## Input material
[start]
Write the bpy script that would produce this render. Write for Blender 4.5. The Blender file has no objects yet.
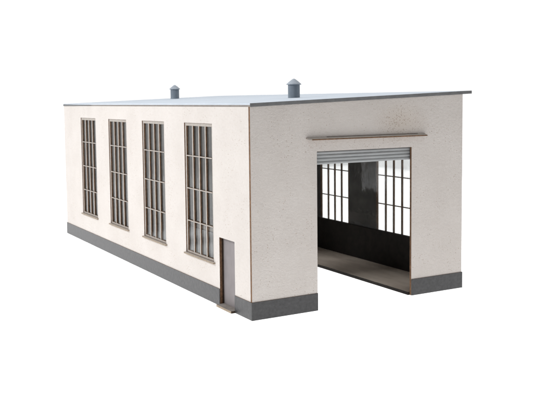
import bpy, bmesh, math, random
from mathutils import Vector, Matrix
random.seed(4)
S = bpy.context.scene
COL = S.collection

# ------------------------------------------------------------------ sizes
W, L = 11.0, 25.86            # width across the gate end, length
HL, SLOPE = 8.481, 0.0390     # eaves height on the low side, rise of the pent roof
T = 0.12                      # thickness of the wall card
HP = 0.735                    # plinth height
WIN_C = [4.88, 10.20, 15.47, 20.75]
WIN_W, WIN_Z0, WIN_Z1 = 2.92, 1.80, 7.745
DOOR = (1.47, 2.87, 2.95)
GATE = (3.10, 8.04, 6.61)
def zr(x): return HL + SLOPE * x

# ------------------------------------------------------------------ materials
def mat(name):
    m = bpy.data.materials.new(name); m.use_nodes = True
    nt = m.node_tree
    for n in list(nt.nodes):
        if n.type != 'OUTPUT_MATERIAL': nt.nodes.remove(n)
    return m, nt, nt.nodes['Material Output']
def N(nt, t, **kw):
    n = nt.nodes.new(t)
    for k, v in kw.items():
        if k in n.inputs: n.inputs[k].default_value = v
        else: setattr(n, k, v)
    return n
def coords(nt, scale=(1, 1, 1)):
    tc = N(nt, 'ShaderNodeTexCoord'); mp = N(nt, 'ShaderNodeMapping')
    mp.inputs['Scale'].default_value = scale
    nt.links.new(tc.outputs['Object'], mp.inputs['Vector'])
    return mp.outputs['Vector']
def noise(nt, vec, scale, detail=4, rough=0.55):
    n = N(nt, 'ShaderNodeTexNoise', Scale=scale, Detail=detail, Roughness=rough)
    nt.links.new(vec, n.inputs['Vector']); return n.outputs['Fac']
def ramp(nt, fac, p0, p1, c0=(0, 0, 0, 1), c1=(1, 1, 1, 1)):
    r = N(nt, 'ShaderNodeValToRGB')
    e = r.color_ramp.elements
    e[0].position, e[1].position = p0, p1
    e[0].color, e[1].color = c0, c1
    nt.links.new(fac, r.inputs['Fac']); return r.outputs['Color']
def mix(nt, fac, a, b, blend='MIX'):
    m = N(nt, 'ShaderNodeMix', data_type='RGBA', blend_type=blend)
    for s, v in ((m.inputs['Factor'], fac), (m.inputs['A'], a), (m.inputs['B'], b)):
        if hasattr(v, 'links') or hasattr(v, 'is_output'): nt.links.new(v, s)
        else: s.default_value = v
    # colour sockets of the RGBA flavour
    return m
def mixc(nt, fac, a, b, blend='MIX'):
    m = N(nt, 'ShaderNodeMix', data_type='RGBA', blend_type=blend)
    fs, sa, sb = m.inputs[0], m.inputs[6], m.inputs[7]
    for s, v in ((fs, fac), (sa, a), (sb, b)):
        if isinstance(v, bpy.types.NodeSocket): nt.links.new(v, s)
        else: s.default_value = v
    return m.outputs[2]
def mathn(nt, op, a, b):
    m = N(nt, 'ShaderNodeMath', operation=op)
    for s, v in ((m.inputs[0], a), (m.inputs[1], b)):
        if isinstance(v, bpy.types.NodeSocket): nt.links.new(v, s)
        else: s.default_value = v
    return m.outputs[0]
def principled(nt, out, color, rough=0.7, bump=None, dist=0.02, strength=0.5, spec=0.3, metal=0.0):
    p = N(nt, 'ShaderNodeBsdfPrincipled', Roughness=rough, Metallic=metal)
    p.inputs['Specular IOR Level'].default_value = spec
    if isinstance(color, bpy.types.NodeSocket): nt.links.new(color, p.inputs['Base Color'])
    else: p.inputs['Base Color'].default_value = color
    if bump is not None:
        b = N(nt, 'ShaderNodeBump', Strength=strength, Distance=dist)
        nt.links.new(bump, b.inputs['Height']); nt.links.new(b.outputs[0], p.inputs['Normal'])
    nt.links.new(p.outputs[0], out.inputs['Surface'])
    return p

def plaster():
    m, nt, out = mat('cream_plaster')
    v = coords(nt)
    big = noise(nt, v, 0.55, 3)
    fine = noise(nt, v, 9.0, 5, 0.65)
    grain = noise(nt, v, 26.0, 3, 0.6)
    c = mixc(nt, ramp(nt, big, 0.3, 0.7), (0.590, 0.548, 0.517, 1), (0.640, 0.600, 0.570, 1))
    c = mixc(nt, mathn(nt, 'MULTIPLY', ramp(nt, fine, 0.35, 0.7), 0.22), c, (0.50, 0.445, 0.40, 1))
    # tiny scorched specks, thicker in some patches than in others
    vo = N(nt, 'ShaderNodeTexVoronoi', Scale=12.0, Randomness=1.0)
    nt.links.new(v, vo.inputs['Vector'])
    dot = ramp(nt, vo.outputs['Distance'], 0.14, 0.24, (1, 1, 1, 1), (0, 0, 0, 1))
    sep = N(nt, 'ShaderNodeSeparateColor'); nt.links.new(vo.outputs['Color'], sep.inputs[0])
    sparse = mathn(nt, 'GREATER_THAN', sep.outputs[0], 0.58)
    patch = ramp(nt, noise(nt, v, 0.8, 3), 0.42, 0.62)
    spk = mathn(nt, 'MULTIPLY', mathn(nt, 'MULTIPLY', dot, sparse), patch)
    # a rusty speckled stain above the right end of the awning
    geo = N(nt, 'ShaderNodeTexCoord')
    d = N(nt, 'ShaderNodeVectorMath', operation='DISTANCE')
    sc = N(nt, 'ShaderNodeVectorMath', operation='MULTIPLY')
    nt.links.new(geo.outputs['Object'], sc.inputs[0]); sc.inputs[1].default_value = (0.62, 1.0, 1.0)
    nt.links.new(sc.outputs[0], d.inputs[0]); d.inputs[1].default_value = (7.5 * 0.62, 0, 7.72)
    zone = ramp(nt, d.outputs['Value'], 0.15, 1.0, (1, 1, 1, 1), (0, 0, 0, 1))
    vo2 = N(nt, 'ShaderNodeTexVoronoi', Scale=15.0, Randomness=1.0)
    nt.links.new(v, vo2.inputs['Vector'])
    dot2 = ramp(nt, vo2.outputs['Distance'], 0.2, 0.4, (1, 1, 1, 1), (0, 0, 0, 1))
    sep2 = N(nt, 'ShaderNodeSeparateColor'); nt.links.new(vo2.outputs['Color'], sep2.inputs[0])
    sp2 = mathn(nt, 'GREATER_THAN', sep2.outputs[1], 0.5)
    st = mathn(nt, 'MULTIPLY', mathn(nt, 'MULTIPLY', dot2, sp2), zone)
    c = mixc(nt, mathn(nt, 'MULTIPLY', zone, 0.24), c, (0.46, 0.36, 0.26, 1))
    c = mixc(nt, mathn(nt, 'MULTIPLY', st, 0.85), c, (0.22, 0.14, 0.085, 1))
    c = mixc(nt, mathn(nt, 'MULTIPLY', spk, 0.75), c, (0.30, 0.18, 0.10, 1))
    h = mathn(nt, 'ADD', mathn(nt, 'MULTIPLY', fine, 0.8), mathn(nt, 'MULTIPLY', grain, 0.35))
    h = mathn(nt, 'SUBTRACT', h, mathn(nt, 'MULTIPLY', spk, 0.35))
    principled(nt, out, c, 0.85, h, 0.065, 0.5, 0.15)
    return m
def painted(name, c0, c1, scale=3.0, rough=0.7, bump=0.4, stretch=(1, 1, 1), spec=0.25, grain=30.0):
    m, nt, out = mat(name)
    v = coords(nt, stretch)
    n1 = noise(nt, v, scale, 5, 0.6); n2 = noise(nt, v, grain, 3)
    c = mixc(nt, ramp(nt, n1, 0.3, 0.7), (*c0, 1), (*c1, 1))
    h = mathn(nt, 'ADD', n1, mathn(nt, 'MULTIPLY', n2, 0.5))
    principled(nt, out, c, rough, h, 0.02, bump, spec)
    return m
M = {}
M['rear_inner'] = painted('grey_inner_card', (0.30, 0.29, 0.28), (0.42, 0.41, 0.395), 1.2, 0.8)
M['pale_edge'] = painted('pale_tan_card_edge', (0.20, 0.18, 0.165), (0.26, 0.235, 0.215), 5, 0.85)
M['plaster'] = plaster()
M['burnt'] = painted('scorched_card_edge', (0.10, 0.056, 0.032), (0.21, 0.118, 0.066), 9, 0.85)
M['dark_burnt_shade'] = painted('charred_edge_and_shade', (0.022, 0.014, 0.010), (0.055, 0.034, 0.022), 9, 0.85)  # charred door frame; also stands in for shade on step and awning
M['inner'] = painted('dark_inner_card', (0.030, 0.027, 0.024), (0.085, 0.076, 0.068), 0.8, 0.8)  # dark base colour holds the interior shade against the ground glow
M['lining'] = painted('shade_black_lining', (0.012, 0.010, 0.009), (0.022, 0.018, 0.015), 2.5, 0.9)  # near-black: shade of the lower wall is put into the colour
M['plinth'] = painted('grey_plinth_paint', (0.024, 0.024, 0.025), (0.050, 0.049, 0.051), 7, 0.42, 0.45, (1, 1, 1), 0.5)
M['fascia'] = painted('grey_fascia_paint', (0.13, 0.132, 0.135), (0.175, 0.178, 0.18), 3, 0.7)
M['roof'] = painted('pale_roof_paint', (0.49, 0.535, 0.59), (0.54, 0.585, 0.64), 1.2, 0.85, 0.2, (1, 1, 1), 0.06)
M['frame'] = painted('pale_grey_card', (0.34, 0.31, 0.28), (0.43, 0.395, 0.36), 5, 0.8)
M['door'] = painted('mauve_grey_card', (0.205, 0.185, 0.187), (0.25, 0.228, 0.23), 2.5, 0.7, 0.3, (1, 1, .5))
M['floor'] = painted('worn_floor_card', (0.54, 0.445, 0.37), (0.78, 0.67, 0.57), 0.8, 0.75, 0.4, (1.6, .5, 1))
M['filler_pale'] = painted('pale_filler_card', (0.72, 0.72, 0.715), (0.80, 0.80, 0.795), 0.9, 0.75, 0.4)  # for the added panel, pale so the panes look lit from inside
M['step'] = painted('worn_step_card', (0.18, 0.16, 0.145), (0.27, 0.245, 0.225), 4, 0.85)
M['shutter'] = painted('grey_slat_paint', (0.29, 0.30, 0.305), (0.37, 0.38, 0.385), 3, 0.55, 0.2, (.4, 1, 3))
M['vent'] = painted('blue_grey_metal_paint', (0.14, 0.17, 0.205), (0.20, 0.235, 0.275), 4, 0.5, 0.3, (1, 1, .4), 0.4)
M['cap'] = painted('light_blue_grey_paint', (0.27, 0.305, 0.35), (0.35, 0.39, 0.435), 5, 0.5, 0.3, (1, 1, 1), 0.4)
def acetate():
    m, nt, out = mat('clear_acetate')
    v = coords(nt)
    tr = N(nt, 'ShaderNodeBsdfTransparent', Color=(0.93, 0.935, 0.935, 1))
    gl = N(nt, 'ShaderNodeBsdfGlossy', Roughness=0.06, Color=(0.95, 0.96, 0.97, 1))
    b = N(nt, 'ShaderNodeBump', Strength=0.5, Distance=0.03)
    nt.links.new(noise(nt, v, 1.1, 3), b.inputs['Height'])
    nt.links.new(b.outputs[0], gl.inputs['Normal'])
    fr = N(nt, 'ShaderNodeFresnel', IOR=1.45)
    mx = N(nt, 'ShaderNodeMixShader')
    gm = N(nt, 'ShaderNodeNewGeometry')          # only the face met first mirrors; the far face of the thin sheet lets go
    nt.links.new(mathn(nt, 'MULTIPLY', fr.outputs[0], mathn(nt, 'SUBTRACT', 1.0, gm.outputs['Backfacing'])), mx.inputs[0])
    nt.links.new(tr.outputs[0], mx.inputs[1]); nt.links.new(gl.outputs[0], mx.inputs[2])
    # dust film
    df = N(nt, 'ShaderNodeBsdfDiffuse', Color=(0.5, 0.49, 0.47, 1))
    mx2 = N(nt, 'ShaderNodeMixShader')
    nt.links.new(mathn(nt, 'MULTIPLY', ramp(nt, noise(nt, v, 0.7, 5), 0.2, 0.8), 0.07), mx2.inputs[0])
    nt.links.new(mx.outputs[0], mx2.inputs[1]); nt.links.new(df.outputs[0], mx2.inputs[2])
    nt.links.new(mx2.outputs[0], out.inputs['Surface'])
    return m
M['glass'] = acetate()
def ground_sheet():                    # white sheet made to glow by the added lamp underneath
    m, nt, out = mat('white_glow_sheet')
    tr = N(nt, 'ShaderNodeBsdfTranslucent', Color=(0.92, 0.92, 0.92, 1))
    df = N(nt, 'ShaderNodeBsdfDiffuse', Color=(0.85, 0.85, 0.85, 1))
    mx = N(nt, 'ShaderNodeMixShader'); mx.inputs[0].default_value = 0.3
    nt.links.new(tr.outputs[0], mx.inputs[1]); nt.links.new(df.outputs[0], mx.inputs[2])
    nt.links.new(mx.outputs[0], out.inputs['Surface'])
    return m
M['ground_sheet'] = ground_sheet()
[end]
[start]
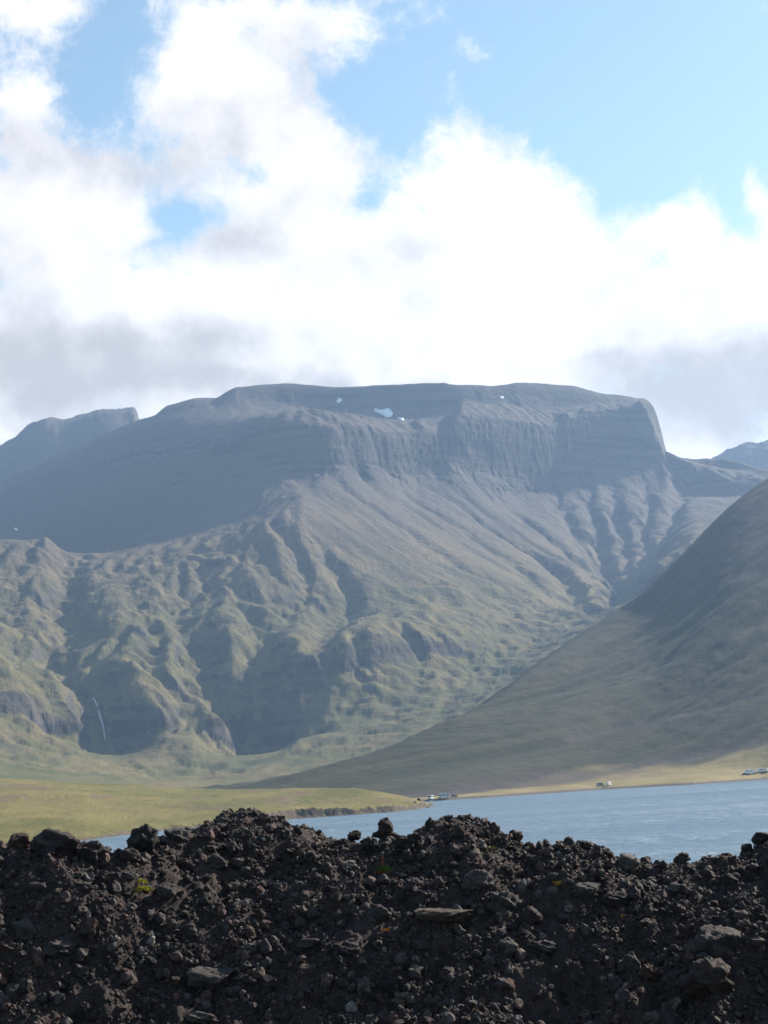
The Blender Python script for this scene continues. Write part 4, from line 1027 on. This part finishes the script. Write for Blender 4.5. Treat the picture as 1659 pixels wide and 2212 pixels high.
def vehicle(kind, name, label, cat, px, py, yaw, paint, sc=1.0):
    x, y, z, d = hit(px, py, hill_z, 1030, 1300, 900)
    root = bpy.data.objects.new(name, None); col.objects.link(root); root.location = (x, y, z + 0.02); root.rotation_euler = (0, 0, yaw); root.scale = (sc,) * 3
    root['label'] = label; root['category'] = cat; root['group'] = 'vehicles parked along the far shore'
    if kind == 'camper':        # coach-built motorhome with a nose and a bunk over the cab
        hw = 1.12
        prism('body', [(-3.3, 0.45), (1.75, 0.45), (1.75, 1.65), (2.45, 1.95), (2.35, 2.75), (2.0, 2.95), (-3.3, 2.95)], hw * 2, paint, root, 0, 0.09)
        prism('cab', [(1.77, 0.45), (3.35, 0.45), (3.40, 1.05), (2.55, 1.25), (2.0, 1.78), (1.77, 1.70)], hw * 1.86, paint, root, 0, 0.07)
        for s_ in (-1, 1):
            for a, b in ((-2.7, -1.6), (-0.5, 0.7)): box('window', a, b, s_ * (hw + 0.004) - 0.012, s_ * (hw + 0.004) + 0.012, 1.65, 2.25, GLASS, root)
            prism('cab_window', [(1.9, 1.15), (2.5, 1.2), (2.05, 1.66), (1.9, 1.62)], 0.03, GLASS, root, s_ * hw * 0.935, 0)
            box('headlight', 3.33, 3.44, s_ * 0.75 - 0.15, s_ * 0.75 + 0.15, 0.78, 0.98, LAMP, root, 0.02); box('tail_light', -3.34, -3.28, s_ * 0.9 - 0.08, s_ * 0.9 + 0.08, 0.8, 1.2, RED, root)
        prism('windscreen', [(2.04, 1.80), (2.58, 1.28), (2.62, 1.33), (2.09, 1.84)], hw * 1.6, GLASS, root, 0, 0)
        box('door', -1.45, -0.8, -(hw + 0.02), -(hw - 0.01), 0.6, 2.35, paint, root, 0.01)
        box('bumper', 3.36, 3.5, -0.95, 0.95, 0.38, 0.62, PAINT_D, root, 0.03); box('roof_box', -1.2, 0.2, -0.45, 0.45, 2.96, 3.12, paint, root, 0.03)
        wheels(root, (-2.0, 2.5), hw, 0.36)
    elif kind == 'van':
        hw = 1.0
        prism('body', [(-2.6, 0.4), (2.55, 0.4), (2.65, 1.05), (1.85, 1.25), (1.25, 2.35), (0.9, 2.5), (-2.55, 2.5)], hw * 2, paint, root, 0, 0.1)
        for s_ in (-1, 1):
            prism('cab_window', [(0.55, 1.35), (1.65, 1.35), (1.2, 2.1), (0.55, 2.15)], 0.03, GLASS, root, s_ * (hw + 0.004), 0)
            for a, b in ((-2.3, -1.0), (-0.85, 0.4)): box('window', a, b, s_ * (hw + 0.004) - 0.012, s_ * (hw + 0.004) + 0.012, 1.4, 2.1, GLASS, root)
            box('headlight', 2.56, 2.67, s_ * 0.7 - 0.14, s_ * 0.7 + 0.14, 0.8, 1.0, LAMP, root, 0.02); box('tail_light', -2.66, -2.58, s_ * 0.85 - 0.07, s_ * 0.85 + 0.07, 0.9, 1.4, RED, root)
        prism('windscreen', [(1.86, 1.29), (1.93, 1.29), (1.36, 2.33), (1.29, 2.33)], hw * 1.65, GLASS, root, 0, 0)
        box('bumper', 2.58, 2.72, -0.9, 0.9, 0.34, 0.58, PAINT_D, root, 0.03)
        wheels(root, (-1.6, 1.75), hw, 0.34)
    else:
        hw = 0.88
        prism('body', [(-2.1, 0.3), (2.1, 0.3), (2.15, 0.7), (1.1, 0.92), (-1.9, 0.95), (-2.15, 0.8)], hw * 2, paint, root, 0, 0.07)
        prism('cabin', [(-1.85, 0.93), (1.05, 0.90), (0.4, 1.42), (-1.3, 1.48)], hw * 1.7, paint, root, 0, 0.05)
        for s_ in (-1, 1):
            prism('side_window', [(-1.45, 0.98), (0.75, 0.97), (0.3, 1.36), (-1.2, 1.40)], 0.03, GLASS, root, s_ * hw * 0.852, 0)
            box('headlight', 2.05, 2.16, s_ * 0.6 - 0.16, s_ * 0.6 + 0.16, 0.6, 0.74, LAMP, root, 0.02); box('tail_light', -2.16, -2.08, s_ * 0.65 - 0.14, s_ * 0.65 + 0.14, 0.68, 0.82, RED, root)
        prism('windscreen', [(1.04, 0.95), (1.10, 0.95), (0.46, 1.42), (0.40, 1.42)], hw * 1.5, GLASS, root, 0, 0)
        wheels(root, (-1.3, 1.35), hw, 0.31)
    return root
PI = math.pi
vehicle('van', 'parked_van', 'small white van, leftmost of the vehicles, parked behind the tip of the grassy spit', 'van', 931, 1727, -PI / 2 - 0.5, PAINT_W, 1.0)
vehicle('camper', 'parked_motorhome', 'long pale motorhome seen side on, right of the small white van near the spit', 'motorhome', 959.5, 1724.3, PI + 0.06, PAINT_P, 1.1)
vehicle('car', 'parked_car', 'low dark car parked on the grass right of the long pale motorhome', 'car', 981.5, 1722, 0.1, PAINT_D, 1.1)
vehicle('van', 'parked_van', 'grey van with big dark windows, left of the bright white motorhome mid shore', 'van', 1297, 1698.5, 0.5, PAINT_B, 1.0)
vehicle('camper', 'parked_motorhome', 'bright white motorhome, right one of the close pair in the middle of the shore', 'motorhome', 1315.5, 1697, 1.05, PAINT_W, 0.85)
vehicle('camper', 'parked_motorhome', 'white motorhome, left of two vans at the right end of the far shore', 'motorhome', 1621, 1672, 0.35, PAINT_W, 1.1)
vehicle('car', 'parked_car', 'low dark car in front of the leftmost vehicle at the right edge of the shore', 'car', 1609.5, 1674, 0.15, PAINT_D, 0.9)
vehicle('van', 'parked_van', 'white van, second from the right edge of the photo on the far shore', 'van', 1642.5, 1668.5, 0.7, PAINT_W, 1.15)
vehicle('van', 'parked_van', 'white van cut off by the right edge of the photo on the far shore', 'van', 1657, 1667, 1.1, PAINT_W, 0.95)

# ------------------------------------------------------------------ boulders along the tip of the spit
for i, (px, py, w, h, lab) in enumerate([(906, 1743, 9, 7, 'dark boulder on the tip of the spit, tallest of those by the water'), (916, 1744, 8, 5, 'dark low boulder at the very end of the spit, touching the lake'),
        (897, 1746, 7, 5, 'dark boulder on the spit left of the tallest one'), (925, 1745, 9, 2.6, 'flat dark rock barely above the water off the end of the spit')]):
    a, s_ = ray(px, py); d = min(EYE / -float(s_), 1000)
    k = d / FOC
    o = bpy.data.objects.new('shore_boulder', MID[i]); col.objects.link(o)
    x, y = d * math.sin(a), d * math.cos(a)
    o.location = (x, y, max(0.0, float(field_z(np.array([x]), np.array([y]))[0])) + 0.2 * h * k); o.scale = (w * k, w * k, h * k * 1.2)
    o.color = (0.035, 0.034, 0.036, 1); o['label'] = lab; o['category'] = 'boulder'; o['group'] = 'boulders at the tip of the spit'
[end]
## Directive
Your job is to reproduce the lines from the one with "Write the bpy" through the one with "COL = S.collection", both kept, exactly as they are. Leave out the pictures.

## Correct response
Write the bpy script that would produce this render. Write for Blender 4.5. The Blender file has no objects yet.
import bpy, bmesh, math, random
from mathutils import Vector, Matrix
random.seed(4)
S = bpy.context.scene
COL = S.collection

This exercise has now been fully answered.